Some 80 years ago: the Sargo-class fleet boat USS Seawolf (SS-197) seen waging her very successful “Maru War” in the Pacific while on her 7th war patrol.

USS Seawolf (SS-197) – Periscope photograph of a sinking Japanese ship, torpedoed by Seawolf in the Philippines-East Indies area during the fall of 1942. This ship carries at least one landing craft forward, has a searchlight above her pilothouse, and a gun mounted at the aft end of the midship superstructure. Her general configuration resembles Gifu Maru, sunk on 2 November 1942, but she could also be the converted gunboat Keiko Maru, sunk on 8 November. Note the boat hanging from a davit amidships, as crewmen attempt to lower another boat further forward. US Navy Photo #: 80-G-33192

USS Seawolf (SS-197) – Periscope photograph of a sinking Japanese ship, torpedoed by Seawolf on a war patrol in the Philippines-East Indies area in the fall of 1942. This ship is possibly Gifu Maru, sunk on 2 November 1942 in Davao Gulf, Mindanao. US Navy Photo #: 80-G-33187

Leaving Freemantle, Australia on 1 October 1942, Seawolf (LCDR F.B. Warder in command) was ordered to patrol off the Davao Gulf, southern Philippines.

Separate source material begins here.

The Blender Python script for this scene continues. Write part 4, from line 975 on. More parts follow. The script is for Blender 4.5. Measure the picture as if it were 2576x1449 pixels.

In the same one-week period she would sink the Japanese water tender Gifu Maru (2933 GRT) west-south-west of Cape San Augustin, Mindoro, the Japanese troop transport Sagami Maru (7189 GRT) off Davao, and the Japanese auxiliary gunboat Keiko Maru (2929 GRT) off Cape San Augustin, Mindanao.

Periscope photograph taken from USS Seawolf (SS-197), while she was on patrol in the Philippines-East Indies area in the fall of 1942. 80-G-33184

The sub would then end her patrol at Pearl Harbor on 1 December– just in time for a Christmas refit.

Seawolf would go on to be lost on her 15th war patrol, believed lost with 83 officers and men as well as 17 Army passengers, tragically believed sunk by friendly fire from aircraft from the escort carrier USS Midway (CVE 63) and the ASW weapons from the destroyer escort USS Richard M. Rowell (DE 403) off Morotai on 3 October 1944.

She was the most successful Sargo-class submarine, honored with 13 battle stars and credited with 71,609 tons of enemy shipping. She is one of 52 American submarines regarded as on Eternal Patrol.

Port side view of the Seawolf (SS-197) underway off the Mare Island Navy Yard, California, 7 March 1943. Official U.S. Navy Photograph, from the collections of the Naval Historical Center. US Navy photo # NH 99549.